Mais dans les dessins de Posada, Rivera puise une autre conviction : celle de la nécessaire lutte révolutionnaire. Les caricatures de Posada, ses critiques du régime de Porfirio Díaz, sa constante moquerie de la bourgeoisie et de ses grands airs, ses sarcasmes à l’égard du clergé, des militaires, et cette sorte de bal funèbre où toutes les injustices, tous les préjugés et les ridicules d’une société en décomposition se résument dans l’absurde et le dérisoire de la mort, sont véritablement le réservoir où Diego puise son imaginaire de révolte. C’est cette dimension qui restera la sienne, à travers toutes les vicissitudes de la politique : Diego n’est pas né pour être politicien. Ce qu’il découvre aussi dans les planches de Posada, c’est bien cette certitude. Plus tard, dans ses relations avec Trotski, le leader, ou avec Breton, l’aristocrate des lettres, il ressentira le malaise de l’homme confronté à des idées qui lui sont étrangères. Il leur préférera l’esprit de Posada, toujours ce mélange de moquerie et d’ancienne sagesse, la grimace de la mort et le souvenir de la beauté naturelle du peuple indien, la jeune fille aux lis et le squelette vêtu de ses atours de dentelle — tout ce monde qui, au soir de sa vie, se retrouve et se côtoie dans Le rêve d’un après-midi dominical au parc de l’Alameda, peint en 1947-48.

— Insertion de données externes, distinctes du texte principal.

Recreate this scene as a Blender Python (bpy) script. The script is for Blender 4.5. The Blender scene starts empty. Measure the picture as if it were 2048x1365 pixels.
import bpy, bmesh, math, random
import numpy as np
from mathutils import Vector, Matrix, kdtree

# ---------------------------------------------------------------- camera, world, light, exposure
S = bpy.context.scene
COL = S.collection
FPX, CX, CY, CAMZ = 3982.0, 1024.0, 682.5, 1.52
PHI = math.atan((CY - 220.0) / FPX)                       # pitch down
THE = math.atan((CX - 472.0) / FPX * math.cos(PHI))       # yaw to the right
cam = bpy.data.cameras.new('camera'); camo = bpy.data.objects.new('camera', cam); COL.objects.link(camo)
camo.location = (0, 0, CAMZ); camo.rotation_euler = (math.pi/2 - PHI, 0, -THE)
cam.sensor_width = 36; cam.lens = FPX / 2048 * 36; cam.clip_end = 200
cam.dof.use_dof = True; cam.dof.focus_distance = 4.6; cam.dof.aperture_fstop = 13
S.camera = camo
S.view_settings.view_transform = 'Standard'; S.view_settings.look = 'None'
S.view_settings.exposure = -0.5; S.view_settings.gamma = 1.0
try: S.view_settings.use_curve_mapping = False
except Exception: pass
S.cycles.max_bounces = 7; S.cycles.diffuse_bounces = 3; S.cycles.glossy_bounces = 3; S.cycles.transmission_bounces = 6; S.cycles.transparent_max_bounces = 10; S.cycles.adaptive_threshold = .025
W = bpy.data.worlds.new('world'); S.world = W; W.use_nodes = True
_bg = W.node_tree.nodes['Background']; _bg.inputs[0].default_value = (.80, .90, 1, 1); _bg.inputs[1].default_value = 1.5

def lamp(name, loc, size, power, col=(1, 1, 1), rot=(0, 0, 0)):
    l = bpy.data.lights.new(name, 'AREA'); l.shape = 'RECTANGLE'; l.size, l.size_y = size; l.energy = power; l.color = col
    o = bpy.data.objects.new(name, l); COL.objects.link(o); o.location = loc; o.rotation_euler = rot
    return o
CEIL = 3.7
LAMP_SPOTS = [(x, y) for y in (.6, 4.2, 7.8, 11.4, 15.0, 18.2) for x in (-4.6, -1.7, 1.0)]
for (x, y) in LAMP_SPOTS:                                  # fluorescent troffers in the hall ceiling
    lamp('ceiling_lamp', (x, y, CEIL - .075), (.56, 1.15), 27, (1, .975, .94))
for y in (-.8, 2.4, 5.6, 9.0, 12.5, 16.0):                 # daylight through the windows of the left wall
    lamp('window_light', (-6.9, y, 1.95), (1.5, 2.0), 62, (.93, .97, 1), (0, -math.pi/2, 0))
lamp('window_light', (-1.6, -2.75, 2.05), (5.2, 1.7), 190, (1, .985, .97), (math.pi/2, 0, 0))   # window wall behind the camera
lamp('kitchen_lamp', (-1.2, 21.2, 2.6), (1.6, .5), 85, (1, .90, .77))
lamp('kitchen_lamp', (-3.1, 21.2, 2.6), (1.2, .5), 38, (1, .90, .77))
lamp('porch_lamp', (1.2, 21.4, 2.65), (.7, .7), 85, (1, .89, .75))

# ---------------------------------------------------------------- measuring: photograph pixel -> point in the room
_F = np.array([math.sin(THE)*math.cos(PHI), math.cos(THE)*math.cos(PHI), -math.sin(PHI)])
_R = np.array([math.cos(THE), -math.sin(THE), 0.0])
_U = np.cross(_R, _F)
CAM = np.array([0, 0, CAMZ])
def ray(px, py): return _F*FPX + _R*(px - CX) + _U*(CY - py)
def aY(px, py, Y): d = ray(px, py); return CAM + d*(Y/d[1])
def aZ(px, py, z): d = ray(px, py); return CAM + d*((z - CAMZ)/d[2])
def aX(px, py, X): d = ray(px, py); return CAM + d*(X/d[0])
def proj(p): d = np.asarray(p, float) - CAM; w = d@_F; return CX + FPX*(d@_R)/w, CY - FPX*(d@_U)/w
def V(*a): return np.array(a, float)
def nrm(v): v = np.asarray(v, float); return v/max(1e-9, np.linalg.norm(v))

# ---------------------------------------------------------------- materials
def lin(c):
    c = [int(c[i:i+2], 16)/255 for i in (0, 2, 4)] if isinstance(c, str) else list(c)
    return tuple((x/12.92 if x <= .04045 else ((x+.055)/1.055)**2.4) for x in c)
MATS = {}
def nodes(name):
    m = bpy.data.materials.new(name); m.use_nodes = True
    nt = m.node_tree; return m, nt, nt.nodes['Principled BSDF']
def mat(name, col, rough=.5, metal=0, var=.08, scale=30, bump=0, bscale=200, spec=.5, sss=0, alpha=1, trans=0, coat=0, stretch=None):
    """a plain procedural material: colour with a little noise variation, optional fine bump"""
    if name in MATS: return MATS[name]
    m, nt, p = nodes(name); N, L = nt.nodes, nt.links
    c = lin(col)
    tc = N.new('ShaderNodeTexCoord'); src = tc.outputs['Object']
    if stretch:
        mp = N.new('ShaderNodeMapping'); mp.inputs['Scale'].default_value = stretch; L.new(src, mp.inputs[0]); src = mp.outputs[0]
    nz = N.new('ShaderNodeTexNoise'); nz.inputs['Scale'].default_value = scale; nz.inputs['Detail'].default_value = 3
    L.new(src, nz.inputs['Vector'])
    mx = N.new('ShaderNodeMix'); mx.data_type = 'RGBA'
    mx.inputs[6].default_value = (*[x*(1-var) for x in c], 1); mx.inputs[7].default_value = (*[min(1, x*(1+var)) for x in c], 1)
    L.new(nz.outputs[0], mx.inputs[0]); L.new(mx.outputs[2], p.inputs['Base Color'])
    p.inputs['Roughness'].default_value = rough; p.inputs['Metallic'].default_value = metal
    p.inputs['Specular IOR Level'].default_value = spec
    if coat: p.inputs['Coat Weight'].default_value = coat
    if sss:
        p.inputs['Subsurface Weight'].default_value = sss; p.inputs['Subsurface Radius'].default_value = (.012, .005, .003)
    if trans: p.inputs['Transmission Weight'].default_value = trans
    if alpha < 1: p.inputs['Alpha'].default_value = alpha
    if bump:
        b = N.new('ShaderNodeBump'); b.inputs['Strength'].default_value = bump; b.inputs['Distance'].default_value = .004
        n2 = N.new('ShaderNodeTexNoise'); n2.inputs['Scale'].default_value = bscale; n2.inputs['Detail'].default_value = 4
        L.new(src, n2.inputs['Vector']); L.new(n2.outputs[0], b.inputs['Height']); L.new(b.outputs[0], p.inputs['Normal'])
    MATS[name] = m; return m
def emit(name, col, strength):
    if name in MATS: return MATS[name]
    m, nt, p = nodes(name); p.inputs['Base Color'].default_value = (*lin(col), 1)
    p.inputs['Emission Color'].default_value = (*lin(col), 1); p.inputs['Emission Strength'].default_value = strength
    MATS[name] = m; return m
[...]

L’idée de la révolution, Diego la rencontre dans la réalité, au cours de l’hiver 1906–1907, à Orizaba, dans l’État de Veracruz, quand une manifestation de peones coupeurs de canne est réprimée dans le sang par l’armée de Porfirio Díaz. Alors, pour Diego, le choix n’est plus indifférent. Le sang versé sur la terre, dans les rues d’Orizaba, ne cessera plus de couler, de nourrir sa passion pour ces peones qui sont vraiment le peuple du Mexique, ne cessera pas de sceller le pacte qui lie désormais le peintre avec la réalité. Plus rien d’autre n’aura d’importance pour lui, que ceci : dire la force et la grandeur des paysans et des ouvriers, et, comme Posada, montrer au monde la grimace de mort des puissants.